En France, je recommande vivement de se plonger dans le cas de la ville de Loos en Gohelle, dans le Pas de Calais. Là-bas, sous la houlette pendant de nombreuses années d’un maire charismatique à la fois écologiste et issu de famille minière, la ville s’est littéralement transformée passant du charbon comme centre de vie en hub d’énergies renouvelables. Et cela, de la main de la population locale et en sans tourner le dos au passé minier de la région qui est devenue, à travers ses terrils et autres vestiges de l’activité minière, patrimoine mondial de l’Humanité. Un magnifique exemple de transition énergétique pleine de valeurs, de mémoire et de projection collective dans le futur.

Quels conseils donneriez-vous à nos futurs managers de la transition énergétique pour devenir des négociateurs efficaces et engagés, capables de faire progresser des projets dans un contexte souvent conflictuel ?

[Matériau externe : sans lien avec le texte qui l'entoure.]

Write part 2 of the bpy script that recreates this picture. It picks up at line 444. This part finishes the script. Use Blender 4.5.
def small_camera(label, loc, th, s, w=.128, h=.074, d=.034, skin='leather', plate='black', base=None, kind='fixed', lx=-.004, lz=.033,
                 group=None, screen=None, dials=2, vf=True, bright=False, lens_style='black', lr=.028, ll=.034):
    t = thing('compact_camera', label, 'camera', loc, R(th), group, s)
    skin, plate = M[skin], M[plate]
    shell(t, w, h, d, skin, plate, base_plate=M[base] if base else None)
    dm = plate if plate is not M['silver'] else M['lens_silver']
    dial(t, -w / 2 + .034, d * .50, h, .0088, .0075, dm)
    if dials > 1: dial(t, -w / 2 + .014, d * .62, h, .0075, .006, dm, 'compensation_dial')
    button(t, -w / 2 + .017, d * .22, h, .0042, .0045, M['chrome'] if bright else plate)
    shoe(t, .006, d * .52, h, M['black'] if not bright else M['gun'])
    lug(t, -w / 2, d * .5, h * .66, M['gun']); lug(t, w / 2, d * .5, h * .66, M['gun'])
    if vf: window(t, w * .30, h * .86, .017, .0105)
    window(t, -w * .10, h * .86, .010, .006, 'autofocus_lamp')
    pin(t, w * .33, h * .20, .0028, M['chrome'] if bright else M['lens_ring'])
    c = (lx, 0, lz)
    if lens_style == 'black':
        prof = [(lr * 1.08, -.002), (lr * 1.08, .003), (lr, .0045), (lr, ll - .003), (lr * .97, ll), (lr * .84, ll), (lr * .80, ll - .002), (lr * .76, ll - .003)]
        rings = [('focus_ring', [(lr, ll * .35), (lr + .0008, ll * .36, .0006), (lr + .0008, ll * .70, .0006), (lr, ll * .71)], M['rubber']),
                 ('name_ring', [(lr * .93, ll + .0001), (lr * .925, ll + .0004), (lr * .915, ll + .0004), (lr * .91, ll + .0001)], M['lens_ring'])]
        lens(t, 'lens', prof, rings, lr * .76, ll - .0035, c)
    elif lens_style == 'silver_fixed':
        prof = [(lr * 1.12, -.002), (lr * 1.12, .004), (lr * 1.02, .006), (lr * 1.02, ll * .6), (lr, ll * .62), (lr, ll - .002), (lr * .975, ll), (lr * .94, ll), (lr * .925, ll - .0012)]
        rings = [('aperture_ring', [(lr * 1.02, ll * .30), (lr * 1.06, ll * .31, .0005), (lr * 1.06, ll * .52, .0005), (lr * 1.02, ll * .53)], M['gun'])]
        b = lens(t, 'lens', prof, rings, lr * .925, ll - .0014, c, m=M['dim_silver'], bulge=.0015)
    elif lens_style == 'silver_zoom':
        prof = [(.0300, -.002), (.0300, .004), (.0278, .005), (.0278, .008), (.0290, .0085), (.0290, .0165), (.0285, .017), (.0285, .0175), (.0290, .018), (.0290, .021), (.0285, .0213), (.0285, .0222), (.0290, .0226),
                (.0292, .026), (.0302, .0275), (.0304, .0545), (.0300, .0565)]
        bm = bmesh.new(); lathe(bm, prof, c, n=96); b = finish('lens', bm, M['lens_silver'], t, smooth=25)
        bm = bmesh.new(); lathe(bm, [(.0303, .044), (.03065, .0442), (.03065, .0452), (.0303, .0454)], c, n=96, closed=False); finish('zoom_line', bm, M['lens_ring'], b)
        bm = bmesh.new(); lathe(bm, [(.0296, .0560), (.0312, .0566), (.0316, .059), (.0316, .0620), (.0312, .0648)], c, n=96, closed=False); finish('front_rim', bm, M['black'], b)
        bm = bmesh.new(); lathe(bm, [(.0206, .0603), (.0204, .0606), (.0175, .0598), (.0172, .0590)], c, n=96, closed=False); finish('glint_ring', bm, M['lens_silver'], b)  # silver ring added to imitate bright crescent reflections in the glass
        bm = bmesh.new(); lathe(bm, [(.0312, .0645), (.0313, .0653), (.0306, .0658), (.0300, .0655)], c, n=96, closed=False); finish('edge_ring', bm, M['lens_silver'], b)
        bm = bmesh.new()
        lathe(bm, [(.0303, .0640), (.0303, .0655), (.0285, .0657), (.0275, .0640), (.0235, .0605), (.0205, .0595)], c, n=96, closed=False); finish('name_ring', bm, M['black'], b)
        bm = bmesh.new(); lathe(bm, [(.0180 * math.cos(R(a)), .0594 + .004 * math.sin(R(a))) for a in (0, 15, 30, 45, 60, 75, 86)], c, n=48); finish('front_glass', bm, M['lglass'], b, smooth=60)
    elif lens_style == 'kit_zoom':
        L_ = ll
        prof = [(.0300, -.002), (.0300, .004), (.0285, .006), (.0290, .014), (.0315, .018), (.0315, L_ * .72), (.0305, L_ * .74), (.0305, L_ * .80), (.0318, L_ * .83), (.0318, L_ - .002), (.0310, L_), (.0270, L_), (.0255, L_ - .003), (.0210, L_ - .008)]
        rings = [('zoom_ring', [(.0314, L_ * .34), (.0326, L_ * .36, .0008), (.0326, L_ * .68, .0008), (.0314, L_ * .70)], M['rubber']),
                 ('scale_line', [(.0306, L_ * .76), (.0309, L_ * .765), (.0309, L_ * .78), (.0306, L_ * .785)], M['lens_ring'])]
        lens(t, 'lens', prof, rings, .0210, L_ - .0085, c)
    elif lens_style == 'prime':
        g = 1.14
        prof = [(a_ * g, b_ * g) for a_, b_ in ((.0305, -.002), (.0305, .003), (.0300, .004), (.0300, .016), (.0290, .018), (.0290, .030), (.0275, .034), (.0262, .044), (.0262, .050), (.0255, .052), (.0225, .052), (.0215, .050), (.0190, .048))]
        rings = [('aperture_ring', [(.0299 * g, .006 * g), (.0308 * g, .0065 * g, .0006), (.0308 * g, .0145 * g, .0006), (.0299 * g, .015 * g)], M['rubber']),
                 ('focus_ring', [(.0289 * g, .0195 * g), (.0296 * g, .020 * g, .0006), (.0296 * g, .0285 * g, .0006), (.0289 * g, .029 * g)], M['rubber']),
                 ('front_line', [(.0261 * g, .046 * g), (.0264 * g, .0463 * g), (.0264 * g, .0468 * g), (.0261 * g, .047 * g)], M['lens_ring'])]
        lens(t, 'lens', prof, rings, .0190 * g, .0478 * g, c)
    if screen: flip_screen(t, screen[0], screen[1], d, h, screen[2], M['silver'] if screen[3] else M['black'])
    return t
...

Avant tout il faut se dire que la transition écologique est en même temps une promesse de lendemain meilleurs et une nécessité mais tout sauf une partie de plaisir à mener. Comme nous l’avons dit, de nombreux intérêts parfois divergents s’entrechoquent. Il faut donc en être conscient et arriver préparé à gérer des conflits. Et dans ces cas-là, il faut savoir prendre son temps. Car sur le terrain ou dans les institutions, il faut du temps pour écouter les uns et les autres, pour créer de la confiance, pour informer des enjeux, tant locaux que globaux, négocier de bonne foi et pour construire des consensus.

Sans perdre l’objectif de vue, c’est-à-dire mener à bien une transition énergétique qui permet de répondre aux immenses enjeux climatiques et sociaux actuels et futurs, le processus est aussi important que le but en lui-même. Ce sont ces compromis là qui sont les plus solides et permettent une transition énergétique, juste et démocratique.